Portfolio role: these still belong in the growth sleeve if you're holding through to 2027 and beyond, but the margin of safety has narrowed. The trigger to reduce exposure isn't a political headline - it's confirmation that the legislation passes the Senate and that the transition timetable holds.
Dividend and income stocks: the relative safe haven
Dividends are untouched. Franking credits (the mechanism that prevents double taxation on Australian corporate profits) remain in place. The CGT changes apply to capital gains, not income distributions.
This creates a mechanical shift in the relative value calculation. When the after-tax cost of capital appreciation rises, the after-tax attractiveness of dividend yield rises with it. It's not that income stocks become better - it's that their competition gets more expensive. Banks, infrastructure trusts, and established cash-flow companies that already trade on dividend yield rather than capital growth become more structurally defensible.
Banks were weighed on budget day, but that was the broad market reflex, not a sector-specific thesis change.

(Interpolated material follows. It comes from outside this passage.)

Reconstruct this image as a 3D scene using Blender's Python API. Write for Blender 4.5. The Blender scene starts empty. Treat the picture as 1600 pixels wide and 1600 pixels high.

If the CGT reform holds, Australian banks become more attractive on a risk-adjusted basis than they were a month ago, precisely because their primary return mechanism (yield) was left alone while the alternative (capital gains) got taxed harder.
Portfolio role: add weight to the income sleeve. This isn't a growth play. It's a barbell move - when one side of the portfolio gets structurally penalized, shift allocation to the side that doesn't.

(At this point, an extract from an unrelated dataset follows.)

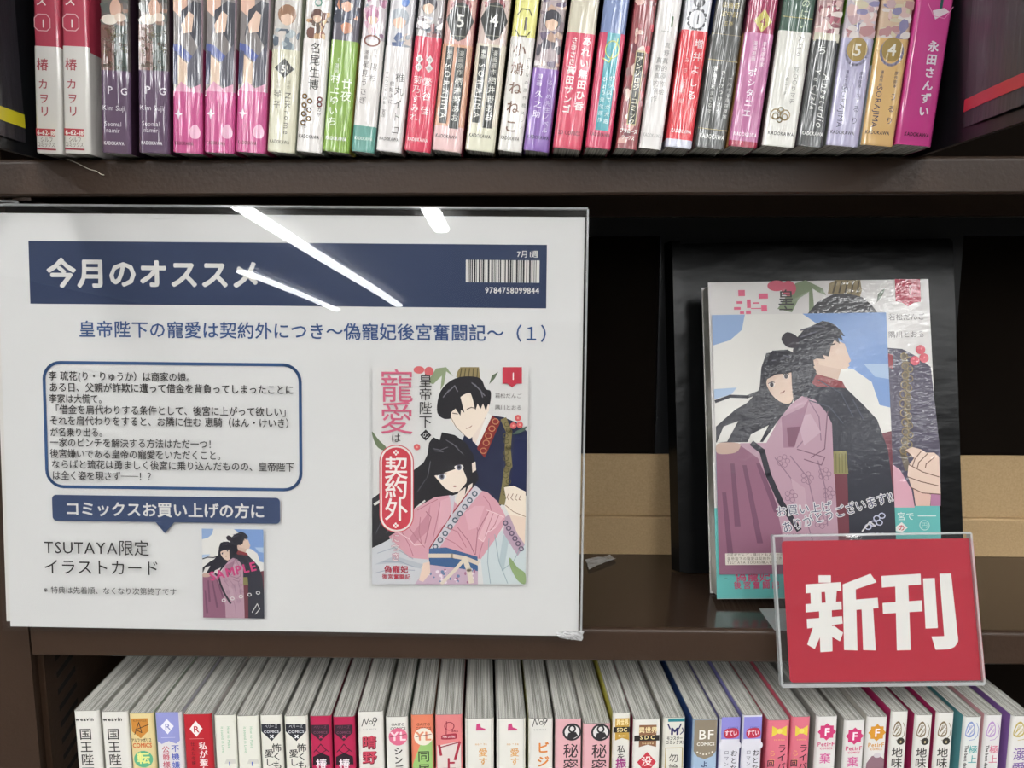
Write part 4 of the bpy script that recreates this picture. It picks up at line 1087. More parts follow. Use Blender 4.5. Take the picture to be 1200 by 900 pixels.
u(636, 664, 613, 644, 179.5, 'purple comic with dark-haired figures beside the yellow-topped one', 82, [(82, 'a89a9c'), (190, '8663ab')], None, [(190, '7a5a9a')],
  [('a', 0, 80, ['4a4650', 'd0b8a8', '8a7a80', 'b89a88', 'd8d0d0', '60526a'], 23, 30), ('f', .5, 28, 9, '34323c', SK), ('t', .3, 92, 7, '漫画', 'e0d4ea'), ('t', .34, 112, 9.5, '久之助', 'e6dcf0', .01, 12), ('t', .72, 98, 7, 'ろくの先生ノベル', 'd8cce6', 0, 8), ('x', .5, 163, 6, K, '3a2a48', .02, .85)])
u(670, 703, 647.5, 681.5, 174, 'cream-topped red comic with thick white vertical lettering', 38, [(38, 'c6bfab'), (190, 'cb4a62')], None, [(190, 'b9a9a0')],
  [('t', .72, 47, 11, 'あれい無田ひ香', 'f2e2e0', .03, 12.6), ('t', .3, 47, 8, 'さきさき', 'f2e2e0', .02, 8.4), ('t', .3, 82, 10.5, '高田サンゴ', 'f2e2e0', .03, 11.4), ('x', .5, 155, 7, '2D COMICS', '5a2434', .015, .8)])
u(709, 738, 685.5, 716, 173.5, 'pink comic with a teal inner strip and yellow scribble', 38, [(38, '7484ac'), (190, 'c23c5e')], [(38, '302c34'), (190, 'c04458')], [(190, '8a4a5a')],
  [('r', .3, .8, 38, 152, '4d9ba6'), ('o', .55, 57, 8, 10, 1.2, 'd8e070'), ('l', [(.25, 68), (.5, 72), (.7, 50), (.72, 44)], 1.2, 'd8e070'), ('t', .66, 90, 6, 'ボッスてが大路', 'dff0f0', 0, 8.5), ('t', .42, 92, 6, 'ひょう先生原作', 'dff0f0', 0, 8), ('x', .5, 157, 6, K, '4a1a2c', .02, .82)])
u(741, 769, 720.5, 747.5, 174, 'maroon comic with a gold-framed black title strip', None, [(190, '8d4448')], None, [(190, '7a2436')],
  [('a', 0, 168, ['a05258', 'd9c0b4', '6a2e38', 'b83a48', '7a4a48', 'd0a49a'], 29, 44), ('r', .36, .76, 58, 146, 'b8a47a'), ('r', .4, .72, 60, 144, '30302a'), ('t', .56, 68, 8, 'アンソロジーコミック', 'e6dfc8', .015, 8.2), ('x', .5, 153, 6, 'プリローズ', 'e6dfd8', .03, .8), ('x', .5, 161, 6, 'ワークス', 'e6dfd8', .03, .6)])
u(775, 801, 748, 776, 174, 'plain white comic with faint grey lettering between maroon and red spines', None, [(190, 'd6d2cf')], None, [(190, 'b8b4b0')],
  [('x', .62, 24, 17, '1', '55704f', .02), ('l', [(.3, 36), (.75, 36)], 1, 'a8a6a0'), ('t', .62, 52, 7.5, '真野真的原作絵', '8a8885', 0, 9), ('t', .36, 70, 7.5, '真野真的原作', '8a8885', 0, 9), ('x', .5, 158, 6, K, '9a9894', .02, .82)])
u(805, 835, 779.5, 811, 173, 'bright red comic with a scalloped black seal on its white top', 35, [(35, 'd2d3d8'), (163, 'cf333e'), (190, 'c4c4d2')], None, [(190, '7a6a70')],
  [('e', .5, 2, 7, 6, '34343a')] + [('e', .5 + .3 * math.cos(a * .5236), 22 + 11 * math.sin(a * .5236), 2.6, 2.6, '3a3a40') for a in range(12)] + [('e', .5, 22, 9.5, 10.5, 'd6d6da'), ('x', .5, 22, 14, '1', '3a3a40', .02), ('t', .7, 50, 11, '増井よしる', 'f0dada', .01, 15), ('t', .35, 70, 6, 'みきて堀屋', 'e8b4b4', 0, 12), ('x', .5, 153, 6.3, K, 'f0dada', .02, .8)])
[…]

Property and REITs: the complication
Here the picture fragments. ASX REITs won't be hit by negative gearing because they do not rely on negative gearing in the way individual investors do.
The Federal Budget's new-build carve-out has handed a clear edge to ASX property stocks, including names like Mirvac and related players, because policy is effectively subsidizing new supply while penalizing the secondary market.
But Real Estate have been the worst performing sectors in the four-session decline, down alongside Basic Materials. The market was pricing in broad uncertainty, not just the mechanics. Whether REITs recover from that reflex selling depends on whether institutional investors conclude the structural case is intact.
Portfolio role: selective exposure to the build-to-rent and development names that benefit from the carve-out, but keep the position sizing small until the sector shows it can decouple from the general slide. This is a policy-specific trade, not a conviction position.
Resources and commodities: the wildcard
Miners initially soared on budget day, then pulled back over the four-session slide. The CGT changes apply equally to resource stocks, but the sector's near-term pricing is driven more by commodity cycles and China demand than by Australian tax policy. The tax change is a secondary amplifier, not a primary driver.
Portfolio role: hold. The sector's factor profile - valuation, commodity exposure, dividend yield - hasn't fundamentally shifted. Watch commodity prices and yield movements, not Canberra.
The reversal scenario
The political data is not a blip. A budget with a minus-25 net approval rating is the most unpopular in decades. One Nation is polling at 24-27% depending on the survey, which means a chunk of the electorate is defecting to a party whose core agenda includes fighting exactly the kind of tax reform this budget delivers. The Coalition isn't capturing the discontent - One Nation is.
If the political arithmetic forces a reversal, the unwind goes in reverse: growth stocks get their tax tailwind back, the relative case for income stocks evaporates, and the build-to-rent carve-out advantage disappears. That's not speculation. It's the mirror image of the thesis.
The response isn't more conviction - it's more structure. Don't bet the portfolio on a single policy outcome when the polling suggests the outcome itself is in jeopardy. Size positions so they work reasonably in both directions. Keep the income sleeve overweight as long as the legislation is active. Keep a dry-powder position in growth that you can scale if the reforms walk back.
The market fell four sessions because uncertainty is usually a signal that it can't figure out what comes next. The process doesn't demand you predict politics. It demands you position for the range of outcomes. That's the discipline the factor stack exists to enforce.
What to watch: the Senate crossbench negotiations, the transition timetable clarity for July 2027, and whether the ASX 200 can stabilize above the 8,500-8,600 zone. If the index holds and the legislation passes, the barbell allocation stands. If the index breaks and the politics fray, the dry powder goes to work.